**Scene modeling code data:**

☆ ☆ ☆

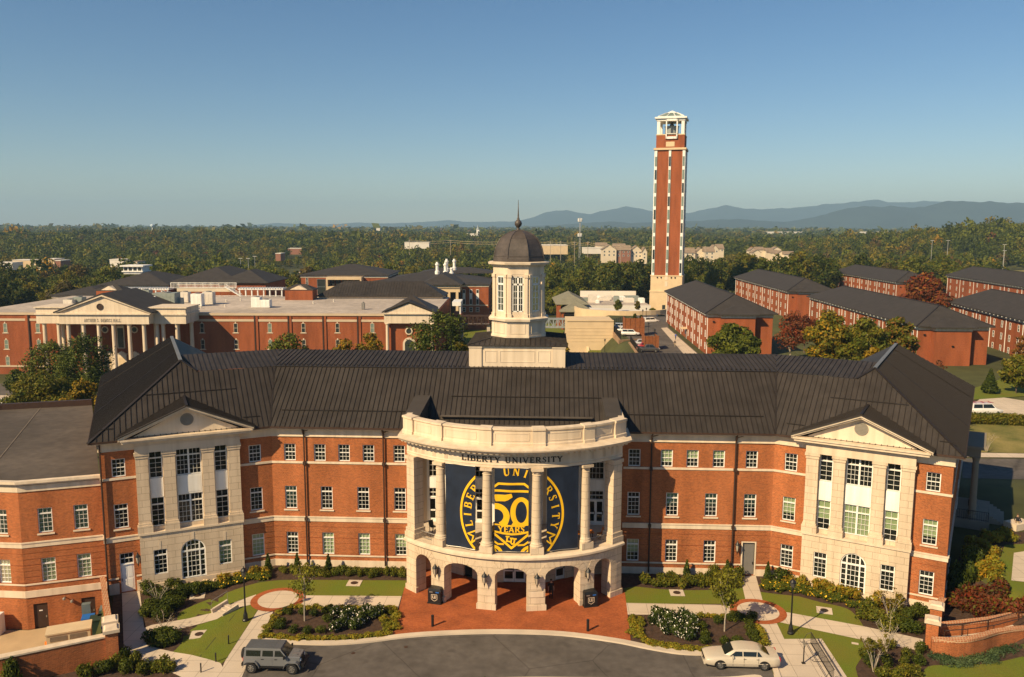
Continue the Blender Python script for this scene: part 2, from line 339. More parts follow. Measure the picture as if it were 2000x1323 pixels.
# ---- strokes of a serif alphabet (unit height) -> convex quads
def _g(s):
    return [[tuple(float(x) for x in p.split(',')) for p in st.split(' ')] for st in s.split('|')]
GLY = {  # width, thick strokes, thin strokes, serifs (x,y)
 'L': (.62, _g('.15,0 .15,1'), _g('.15,.03 .6,.03|.6,0 .6,.25'), [(.15, 1), (.15, 0)]),
 'I': (.30, _g('.15,0 .15,1'), [], [(.15, 1), (.15, 0)]),
 'B': (.66, _g('.15,0 .15,1|.55,.62 .57,.78 .5,.93|.58,.1 .64,.28 .56,.47'), _g('.15,.97 .5,.95|.15,.53 .5,.53|.15,.03 .56,.06|.5,.53 .55,.62|.5,.53 .56,.47'), [(.1, 1), (.1, 0)]),
 'E': (.60, _g('.15,0 .15,1'), _g('.15,.03 .57,.03|.15,.52 .45,.52|.15,.97 .54,.97|.57,0 .57,.22|.54,1 .54,.8|.45,.43 .45,.61'), [(.1, 1), (.1, 0)]),
 'R': (.72, _g('.15,0 .15,1|.54,.57 .58,.76 .5,.93|.35,.5 .7,.0'), _g('.15,.97 .5,.95|.15,.5 .48,.5 .54,.57'), [(.15, 1), (.15, 0), (.7, 0)]),
 'T': (.68, _g('.34,0 .34,1'), _g('.03,.97 .65,.97|.03,1 .03,.78|.65,1 .65,.78'), [(.34, 0)]),
 'Y': (.72, _g('.36,0 .36,.45|.36,.45 .08,1'), _g('.36,.45 .64,1'), [(.36, 0), (.08, 1), (.64, 1)]),
 'U': (.74, _g('.15,1 .15,.3 .2,.1 .35,.03'), _g('.35,.03 .52,.08 .6,.3 .6,1'), [(.15, 1), (.6, 1)]),
 'N': (.80, _g('.14,1 .66,0'), _g('.14,0 .14,1|.66,0 .66,1'), [(.14, 0), (.66, 1), (.1, 1)]),
 'V': (.74, _g('.08,1 .38,0'), _g('.38,0 .66,1'), [(.08, 1), (.66, 1)]),
 'S': (.56, _g('.12,.78 .2,.62 .4,.45 .46,.25|.2,.62 .4,.45'), _g('.46,.82 .42,.95 .28,.99 .15,.93 .12,.78|.46,.25 .4,.08 .28,.02 .14,.06 .08,.2|.46,.98 .46,.8|.08,.02 .08,.22'), []),
 'A': (.76, _g('.38,1 .68,0'), _g('.38,1 .08,0|.2,.33 .56,.33'), [(.08, 0), (.68, 0)]),
 'D': (.76, _g('.15,0 .15,1|.6,.25 .66,.5 .6,.75'), _g('.15,.97 .42,.95 .6,.75|.15,.03 .42,.05 .6,.25'), [(.12, 1), (.12, 0)]),
 'H': (.80, _g('.15,0 .15,1|.65,0 .65,1'), _g('.15,.51 .65,.51'), [(.15, 1), (.15, 0), (.65, 1), (.65, 0)]),
 'M': (.92, _g('.14,1 .45,.05|.78,0 .78,1'), _g('.14,0 .14,1|.45,.05 .78,1'), [(.14, 0), (.78, 0), (.1, 1), (.8, 1)]),
 'O': (.80, _g('.1,.5 .14,.72 .24,.9|.1,.5 .14,.28 .24,.1|.7,.5 .66,.72 .56,.9|.7,.5 .66,.28 .56,.1'), _g('.24,.9 .4,.99 .56,.9|.24,.1 .4,.01 .56,.1'), []),
 '.': (.24, _g('.1,.0 .1,.13'), [], []),
}
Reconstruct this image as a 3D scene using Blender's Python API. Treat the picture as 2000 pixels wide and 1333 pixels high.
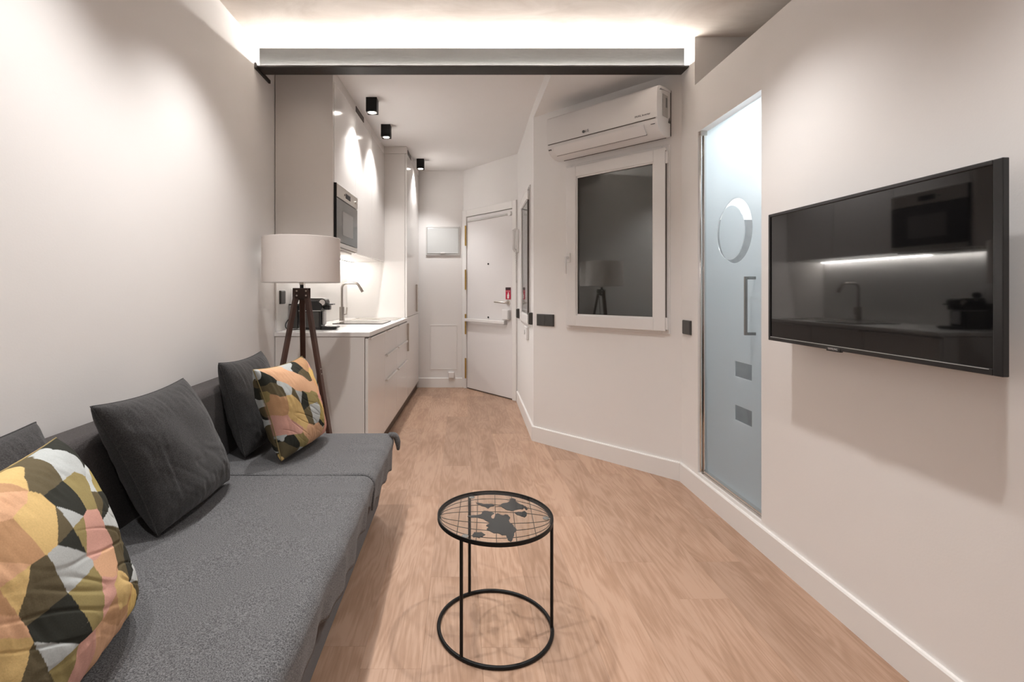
import bpy, bmesh, math, random
import numpy as np
from mathutils import Vector, Matrix, noise
from mathutils.geometry import tessellate_polygon
random.seed(7)
sc = bpy.context.scene
COL = sc.collection
PI = math.pi
for o in list(bpy.data.objects):
    bpy.data.objects.remove(o)

# ------------------------------------------------------------------ camera, world, exposure
CAMH = 1.17
cd = bpy.data.cameras.new('camera')
cam = bpy.data.objects.new('camera', cd)
COL.objects.link(cam)
cam.location = (0, 0, CAMH)
cam.rotation_euler = (PI/2, 0, 0)
cd.sensor_width = 36
cd.lens = 964*36/2000
cd.shift_x = 0.05
cd.shift_y = -0.04925
cd.clip_start = 0.02
sc.camera = cam

w = bpy.data.worlds.new('night')
sc.world = w
w.use_nodes = True
w.node_tree.nodes['Background'].inputs[0].default_value = (0.55, 0.6, 0.7, 1)
w.node_tree.nodes['Background'].inputs[1].default_value = 0.03

vs = sc.view_settings
vs.view_transform = 'Standard'
vs.look = 'None'
vs.gamma = 1
vs.use_curve_mapping = False
vs.exposure = 0.92

# light strengths (watts for spots, emission for strips)
P_LIVING = 37
P_KITCHEN = 25
P_BATH = 8.5
E_BEAM = 850
E_COUNTER = 180
WARM = (1.0, 0.925, 0.855)
NEUT = (1.0, 0.98, 0.965)
COOL = (0.95, 0.98, 1.0)


# ------------------------------------------------------------------ materials
def rgb(r, g, b):
    def c(v):
        v /= 255
        return v/12.92 if v <= 0.04045 else ((v+0.055)/1.055)**2.4
    return (c(r), c(g), c(b), 1)


def newmat(name):
    m = bpy.data.materials.new(name)
    m.use_nodes = True
    nt = m.node_tree
    return m, nt, nt.nodes['Principled BSDF']


def N(nt, t, **kw):
    n = nt.nodes.new(t)
    for k, v in kw.items():
        setattr(n, k, v)
    return n


def mat(name, col, rough=0.5, metal=0.0, var=0.06, scale=8.0, bump=0.0, bscale=60.0, coord='Object',
        stretch=(1, 1, 1), spec=0.5, coat=0.0, detail=4.0):
    """paint / metal / plastic: base colour gently mottled by noise, with a fine bump"""
    m, nt, b = newmat(name)
    tc = N(nt, 'ShaderNodeTexCoord')
    mp = N(nt, 'ShaderNodeMapping')
    mp.inputs['Scale'].default_value = stretch
    nt.links.new(tc.outputs[coord], mp.inputs['Vector'])
    nz = N(nt, 'ShaderNodeTexNoise')
    nz.inputs['Scale'].default_value = scale
    nz.inputs['Detail'].default_value = detail
    nt.links.new(mp.outputs[0], nz.inputs['Vector'])
    mx = N(nt, 'ShaderNodeMix', data_type='RGBA')
    c = Vector(col[:3])
    mx.inputs[6].default_value = (*(c*(1-var)), 1)
    mx.inputs[7].default_value = (*[min(1, v) for v in c*(1+var)], 1)
    nt.links.new(nz.outputs['Fac'], mx.inputs[0])
    nt.links.new(mx.outputs[2], b.inputs['Base Color'])
    b.inputs['Roughness'].default_value = rough
    b.inputs['Metallic'].default_value = metal
    b.inputs['Specular IOR Level'].default_value = spec
    b.inputs['Coat Weight'].default_value = coat
    b.inputs['Coat Roughness'].default_value = 0.08
    if bump:
        n2 = N(nt, 'ShaderNodeTexNoise')
        n2.inputs['Scale'].default_value = bscale
        n2.inputs['Detail'].default_value = 3
        nt.links.new(mp.outputs[0], n2.inputs['Vector'])
        bp = N(nt, 'ShaderNodeBump')
        bp.inputs['Strength'].default_value = bump
        bp.inputs['Distance'].default_value = 0.004
        nt.links.new(n2.outputs['Fac'], bp.inputs['Height'])
        nt.links.new(bp.outputs[0], b.inputs['Normal'])
    return m


def emit(name, col, strength):
    m, nt, b = newmat(name)
    b.inputs['Base Color'].default_value = (0.8, 0.8, 0.8, 1)
    b.inputs['Emission Color'].default_value = (*col, 1)
    b.inputs['Emission Strength'].default_value = strength
    return m


M = {}
M['wall'] = mat('wall_paint', (0.845, 0.825, 0.81), 0.62, var=0.012, scale=2.0, bump=0.05, bscale=140, spec=0.3)
M['ceil_white'] = mat('ceiling_paint', (0.845, 0.825, 0.815), 0.7, var=0.012, scale=2.0, spec=0.2)
M['trim'] = mat('trim_paint', (0.85, 0.83, 0.81), 0.4, var=0.01, scale=3.0)
M['door_paint'] = mat('door_paint', (0.82, 0.795, 0.79), 0.35, var=0.01, scale=3.0)
M['pvc'] = mat('white_window_plastic', (0.85, 0.835, 0.825), 0.22, var=0.008, scale=3.0)
M['gloss'] = mat('white_gloss_lacquer', (0.80, 0.77, 0.745), 0.16, var=0.006, scale=1.0, spec=0.5)
M['panel'] = mat('white_cabinet_side', (0.77, 0.735, 0.705), 0.28, var=0.008, scale=1.5)
M['quartz'] = mat('white_quartz_worktop', (0.84, 0.82, 0.80), 0.22, var=0.02, scale=60)
M['splash'] = mat('white_splashback', (0.83, 0.81, 0.79), 0.2, var=0.01, scale=2)
M['plinth'] = mat('plinth_brown', (0.075, 0.045, 0.028), 0.45, var=0.1, scale=5)
M['black'] = mat('black_satin_metal', (0.007, 0.007, 0.007), 0.45, var=0.15, scale=30, spec=0.25)
M['black_paint'] = mat('black_beam_paint', (0.022, 0.018, 0.016), 0.5, var=0.35, scale=14, bump=0.15, bscale=40)
M['charcoal'] = mat('charcoal_switch_plastic', (0.055, 0.053, 0.05), 0.4, var=0.08, scale=20)
M['steel_grey'] = mat('grey_primed_steel', (0.020, 0.0198, 0.019), 0.6, metal=0.0, var=0.22, scale=5, bump=0.35, bscale=22,
                      stretch=(0.6, 1, 3))
M['chrome'] = mat('chrome', (0.82, 0.80, 0.78), 0.12, metal=1.0, var=0.03, scale=4)
M['brushed'] = mat('brushed_steel', (0.60, 0.565, 0.52), 0.3, metal=1.0, var=0.06, scale=10, stretch=(1, 1, 12))
M['dark_steel'] = mat('dark_satin_steel', (0.34, 0.34, 0.335), 0.32, metal=1.0, var=0.05, scale=10)
M['tap_steel'] = mat('satin_tap_steel', (0.42, 0.385, 0.35), 0.28, metal=1.0, var=0.05, scale=10)
M['brass'] = mat('brass_hinge', (0.52, 0.34, 0.10), 0.3, metal=1.0, var=0.25, scale=40)
M['plastic_w'] = mat('white_plastic', (0.83, 0.81, 0.80), 0.3, var=0.008, scale=4)
M['plastic_g'] = mat('pale_grey_plastic', (0.60, 0.585, 0.57), 0.35, var=0.02, scale=6)
M['ink'] = mat('grey_print', (0.10, 0.10, 0.10), 0.5, var=0.05)
M['sticker'] = mat('grey_sticker', (0.42, 0.40, 0.38), 0.5, var=0.25, scale=160)
M['silver_print'] = mat('silver_print', (0.62, 0.62, 0.62), 0.3, metal=0.6, var=0.03)
M['slot'] = mat('dark_seam', (0.10, 0.085, 0.075), 0.6, var=0.1)
M['screen'] = mat('tv_screen_glass', (0.004, 0.004, 0.0045), 0.035, var=0.05, spec=0.62)
M['bezel'] = mat('tv_bezel', (0.012, 0.012, 0.013), 0.28, var=0.1, scale=30)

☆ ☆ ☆

**TASK DETAILS:**
The material above holds pictures; leave them out. Repeat exactly the lines from the one containing "Reconstruct this image" through the one containing "bpy.data.objects.remove(o)", and nothing else.

**EXERCISE RESULT:**
Reconstruct this image as a 3D scene using Blender's Python API. Treat the picture as 2000 pixels wide and 1333 pixels high.
import bpy, bmesh, math, random
import numpy as np
from mathutils import Vector, Matrix, noise
from mathutils.geometry import tessellate_polygon
random.seed(7)
sc = bpy.context.scene
COL = sc.collection
PI = math.pi
for o in list(bpy.data.objects):
    bpy.data.objects.remove(o)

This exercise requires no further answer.